### Work required
Would you extract the whole listing below and retype it exactly?

### Exercise data
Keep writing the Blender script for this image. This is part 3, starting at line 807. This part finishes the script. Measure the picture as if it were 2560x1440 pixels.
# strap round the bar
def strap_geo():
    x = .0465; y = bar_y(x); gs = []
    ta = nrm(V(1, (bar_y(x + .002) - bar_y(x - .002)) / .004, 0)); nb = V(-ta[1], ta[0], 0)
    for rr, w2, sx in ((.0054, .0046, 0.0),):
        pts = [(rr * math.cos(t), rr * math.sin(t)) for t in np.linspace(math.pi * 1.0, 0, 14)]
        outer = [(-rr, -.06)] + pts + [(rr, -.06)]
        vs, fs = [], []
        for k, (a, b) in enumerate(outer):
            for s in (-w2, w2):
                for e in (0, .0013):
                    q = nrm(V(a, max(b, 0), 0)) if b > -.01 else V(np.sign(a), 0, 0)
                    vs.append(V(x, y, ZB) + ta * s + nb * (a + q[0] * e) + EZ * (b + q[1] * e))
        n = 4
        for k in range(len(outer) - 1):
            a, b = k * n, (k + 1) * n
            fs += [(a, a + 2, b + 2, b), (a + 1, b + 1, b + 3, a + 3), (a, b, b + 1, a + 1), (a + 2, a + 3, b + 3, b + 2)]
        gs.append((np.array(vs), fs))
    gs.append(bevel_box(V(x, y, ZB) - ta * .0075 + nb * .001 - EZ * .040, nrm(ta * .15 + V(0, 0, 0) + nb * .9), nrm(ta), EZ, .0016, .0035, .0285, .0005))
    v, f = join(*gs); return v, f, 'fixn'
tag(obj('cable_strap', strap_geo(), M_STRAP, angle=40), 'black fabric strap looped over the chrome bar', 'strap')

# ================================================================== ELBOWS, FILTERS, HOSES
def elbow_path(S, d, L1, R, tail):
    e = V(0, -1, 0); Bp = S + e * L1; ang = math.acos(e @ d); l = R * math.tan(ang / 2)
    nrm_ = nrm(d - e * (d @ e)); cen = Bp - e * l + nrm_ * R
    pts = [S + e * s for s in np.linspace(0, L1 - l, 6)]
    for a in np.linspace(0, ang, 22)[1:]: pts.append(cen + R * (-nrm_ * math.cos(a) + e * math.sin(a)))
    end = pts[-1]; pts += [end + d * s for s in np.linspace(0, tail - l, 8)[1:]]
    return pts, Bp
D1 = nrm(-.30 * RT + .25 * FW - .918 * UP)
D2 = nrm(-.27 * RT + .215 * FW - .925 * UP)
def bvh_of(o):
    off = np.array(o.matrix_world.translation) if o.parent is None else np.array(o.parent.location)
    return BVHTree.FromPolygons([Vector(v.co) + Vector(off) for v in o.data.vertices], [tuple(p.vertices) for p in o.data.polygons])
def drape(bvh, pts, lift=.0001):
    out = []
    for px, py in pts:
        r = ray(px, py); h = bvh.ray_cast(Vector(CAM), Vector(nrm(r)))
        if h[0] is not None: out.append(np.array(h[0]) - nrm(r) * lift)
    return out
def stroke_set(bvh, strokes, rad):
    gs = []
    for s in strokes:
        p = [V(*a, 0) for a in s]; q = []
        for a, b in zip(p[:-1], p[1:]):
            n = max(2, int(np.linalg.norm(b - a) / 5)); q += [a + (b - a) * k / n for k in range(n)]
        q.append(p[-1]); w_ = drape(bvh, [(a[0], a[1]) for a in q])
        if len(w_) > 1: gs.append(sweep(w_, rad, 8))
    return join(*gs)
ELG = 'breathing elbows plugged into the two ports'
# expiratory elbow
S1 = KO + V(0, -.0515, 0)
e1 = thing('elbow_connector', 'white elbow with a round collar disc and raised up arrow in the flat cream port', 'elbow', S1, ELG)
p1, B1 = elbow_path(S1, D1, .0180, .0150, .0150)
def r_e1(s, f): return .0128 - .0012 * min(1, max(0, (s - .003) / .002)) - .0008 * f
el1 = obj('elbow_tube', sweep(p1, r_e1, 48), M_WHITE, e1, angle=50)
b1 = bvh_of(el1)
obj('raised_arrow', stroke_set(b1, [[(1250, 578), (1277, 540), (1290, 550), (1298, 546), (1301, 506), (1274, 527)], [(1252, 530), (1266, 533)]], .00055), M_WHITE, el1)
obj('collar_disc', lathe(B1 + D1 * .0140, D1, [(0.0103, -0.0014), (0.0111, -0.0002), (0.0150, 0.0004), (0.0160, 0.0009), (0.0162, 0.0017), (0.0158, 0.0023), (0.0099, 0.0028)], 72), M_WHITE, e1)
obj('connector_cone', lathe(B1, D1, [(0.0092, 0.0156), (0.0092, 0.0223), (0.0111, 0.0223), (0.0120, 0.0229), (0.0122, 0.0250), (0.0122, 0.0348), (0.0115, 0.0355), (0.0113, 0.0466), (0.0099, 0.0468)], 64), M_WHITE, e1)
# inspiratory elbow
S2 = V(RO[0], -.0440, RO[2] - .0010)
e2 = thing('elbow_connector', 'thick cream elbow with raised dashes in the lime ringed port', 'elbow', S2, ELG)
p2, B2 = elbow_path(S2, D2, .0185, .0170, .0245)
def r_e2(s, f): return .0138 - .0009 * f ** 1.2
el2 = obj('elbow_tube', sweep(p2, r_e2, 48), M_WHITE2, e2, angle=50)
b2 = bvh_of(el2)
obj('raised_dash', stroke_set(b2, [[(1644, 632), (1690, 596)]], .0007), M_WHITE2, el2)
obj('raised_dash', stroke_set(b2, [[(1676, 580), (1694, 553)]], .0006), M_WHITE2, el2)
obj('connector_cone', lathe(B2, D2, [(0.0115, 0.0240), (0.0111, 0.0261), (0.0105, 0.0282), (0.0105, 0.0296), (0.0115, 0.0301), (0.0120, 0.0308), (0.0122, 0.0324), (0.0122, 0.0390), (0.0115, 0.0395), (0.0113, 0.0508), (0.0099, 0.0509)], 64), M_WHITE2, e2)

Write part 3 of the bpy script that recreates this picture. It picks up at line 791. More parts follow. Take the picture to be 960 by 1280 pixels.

### Completed task
Keep writing the Blender script for this image. This is part 3, starting at line 807. This part finishes the script. Measure the picture as if it were 2560x1440 pixels.
# strap round the bar
def strap_geo():
    x = .0465; y = bar_y(x); gs = []
    ta = nrm(V(1, (bar_y(x + .002) - bar_y(x - .002)) / .004, 0)); nb = V(-ta[1], ta[0], 0)
    for rr, w2, sx in ((.0054, .0046, 0.0),):
        pts = [(rr * math.cos(t), rr * math.sin(t)) for t in np.linspace(math.pi * 1.0, 0, 14)]
        outer = [(-rr, -.06)] + pts + [(rr, -.06)]
        vs, fs = [], []
        for k, (a, b) in enumerate(outer):
            for s in (-w2, w2):
                for e in (0, .0013):
                    q = nrm(V(a, max(b, 0), 0)) if b > -.01 else V(np.sign(a), 0, 0)
                    vs.append(V(x, y, ZB) + ta * s + nb * (a + q[0] * e) + EZ * (b + q[1] * e))
        n = 4
        for k in range(len(outer) - 1):
            a, b = k * n, (k + 1) * n
            fs += [(a, a + 2, b + 2, b), (a + 1, b + 1, b + 3, a + 3), (a, b, b + 1, a + 1), (a + 2, a + 3, b + 3, b + 2)]
        gs.append((np.array(vs), fs))
    gs.append(bevel_box(V(x, y, ZB) - ta * .0075 + nb * .001 - EZ * .040, nrm(ta * .15 + V(0, 0, 0) + nb * .9), nrm(ta), EZ, .0016, .0035, .0285, .0005))
    v, f = join(*gs); return v, f, 'fixn'
tag(obj('cable_strap', strap_geo(), M_STRAP, angle=40), 'black fabric strap looped over the chrome bar', 'strap')

# ================================================================== ELBOWS, FILTERS, HOSES
def elbow_path(S, d, L1, R, tail):
    e = V(0, -1, 0); Bp = S + e * L1; ang = math.acos(e @ d); l = R * math.tan(ang / 2)
    nrm_ = nrm(d - e * (d @ e)); cen = Bp - e * l + nrm_ * R
    pts = [S + e * s for s in np.linspace(0, L1 - l, 6)]
    for a in np.linspace(0, ang, 22)[1:]: pts.append(cen + R * (-nrm_ * math.cos(a) + e * math.sin(a)))
    end = pts[-1]; pts += [end + d * s for s in np.linspace(0, tail - l, 8)[1:]]
    return pts, Bp
D1 = nrm(-.30 * RT + .25 * FW - .918 * UP)
D2 = nrm(-.27 * RT + .215 * FW - .925 * UP)
def bvh_of(o):
    off = np.array(o.matrix_world.translation) if o.parent is None else np.array(o.parent.location)
    return BVHTree.FromPolygons([Vector(v.co) + Vector(off) for v in o.data.vertices], [tuple(p.vertices) for p in o.data.polygons])
def drape(bvh, pts, lift=.0001):
    out = []
    for px, py in pts:
        r = ray(px, py); h = bvh.ray_cast(Vector(CAM), Vector(nrm(r)))
        if h[0] is not None: out.append(np.array(h[0]) - nrm(r) * lift)
    return out
def stroke_set(bvh, strokes, rad):
    gs = []
    for s in strokes:
        p = [V(*a, 0) for a in s]; q = []
        for a, b in zip(p[:-1], p[1:]):
            n = max(2, int(np.linalg.norm(b - a) / 5)); q += [a + (b - a) * k / n for k in range(n)]
        q.append(p[-1]); w_ = drape(bvh, [(a[0], a[1]) for a in q])
        if len(w_) > 1: gs.append(sweep(w_, rad, 8))
    return join(*gs)
ELG = 'breathing elbows plugged into the two ports'
# expiratory elbow
S1 = KO + V(0, -.0515, 0)
e1 = thing('elbow_connector', 'white elbow with a round collar disc and raised up arrow in the flat cream port', 'elbow', S1, ELG)
p1, B1 = elbow_path(S1, D1, .0180, .0150, .0150)
def r_e1(s, f): return .0128 - .0012 * min(1, max(0, (s - .003) / .002)) - .0008 * f
el1 = obj('elbow_tube', sweep(p1, r_e1, 48), M_WHITE, e1, angle=50)
b1 = bvh_of(el1)
obj('raised_arrow', stroke_set(b1, [[(1250, 578), (1277, 540), (1290, 550), (1298, 546), (1301, 506), (1274, 527)], [(1252, 530), (1266, 533)]], .00055), M_WHITE, el1)
obj('collar_disc', lathe(B1 + D1 * .0140, D1, [(0.0103, -0.0014), (0.0111, -0.0002), (0.0150, 0.0004), (0.0160, 0.0009), (0.0162, 0.0017), (0.0158, 0.0023), (0.0099, 0.0028)], 72), M_WHITE, e1)
obj('connector_cone', lathe(B1, D1, [(0.0092, 0.0156), (0.0092, 0.0223), (0.0111, 0.0223), (0.0120, 0.0229), (0.0122, 0.0250), (0.0122, 0.0348), (0.0115, 0.0355), (0.0113, 0.0466), (0.0099, 0.0468)], 64), M_WHITE, e1)
# inspiratory elbow
S2 = V(RO[0], -.0440, RO[2] - .0010)
e2 = thing('elbow_connector', 'thick cream elbow with raised dashes in the lime ringed port', 'elbow', S2, ELG)
p2, B2 = elbow_path(S2, D2, .0185, .0170, .0245)
def r_e2(s, f): return .0138 - .0009 * f ** 1.2
el2 = obj('elbow_tube', sweep(p2, r_e2, 48), M_WHITE2, e2, angle=50)
b2 = bvh_of(el2)
obj('raised_dash', stroke_set(b2, [[(1644, 632), (1690, 596)]], .0007), M_WHITE2, el2)
obj('raised_dash', stroke_set(b2, [[(1676, 580), (1694, 553)]], .0006), M_WHITE2, el2)
obj('connector_cone', lathe(B2, D2, [(0.0115, 0.0240), (0.0111, 0.0261), (0.0105, 0.0282), (0.0105, 0.0296), (0.0115, 0.0301), (0.0120, 0.0308), (0.0122, 0.0324), (0.0122, 0.0390), (0.0115, 0.0395), (0.0113, 0.0508), (0.0099, 0.0509)], 64), M_WHITE2, e2)

Write part 3 of the bpy script that recreates this picture. It picks up at line 791. More parts follow. Take the picture to be 960 by 1280 pixels.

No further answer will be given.